Sunday, 10 October 2010
Film review - Toy Story 3
Toy Story was the first computer-animated feature, and its second sequel may just be the best. This film about a group of toys is a heartbreaking study of change and loss, but also an accomplished prison escape movie. It’s a comedy, but will make you cry.
Woody, Buzz and the gang have resigned themselves to a quiet life in the attic when they see their owner Andy start packing for college. But when they accidently get donated to a daycare centre, they enter a toy’s paradise full of children to play with and new toys to befriend. However, all is not what it seems at Sunnyside daycare, and they realise they have to get back to Andy.
Every frame of Toy Story 3 is full of invention, and every character a delight (except Jessie, who is as annoying as ever).
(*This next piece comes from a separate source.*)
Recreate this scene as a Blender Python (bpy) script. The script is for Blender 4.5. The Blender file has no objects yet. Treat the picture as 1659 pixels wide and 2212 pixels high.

It is this attention to detail that lifts Pixar films above all others aimed at children. The tight plot is expertly crafted, using genre clichés from horror and thrillers that keep the adults’ attention too. A hilarious script is performed by a wonderful cast, but Ned Beatty needs a special mention for the voice of strawberry-scented Lotso, one of the great film villains of all time.
As well as all the excitement in the story, there is also a lot of sadness. Ultimately this is a tale about growing up and leaving your childhood behind, which means it will probably have more effect on adults than children – they won’t know what they’ve got until it's gone. Only Professor Coldheart wouldn’t be blubbing by the end.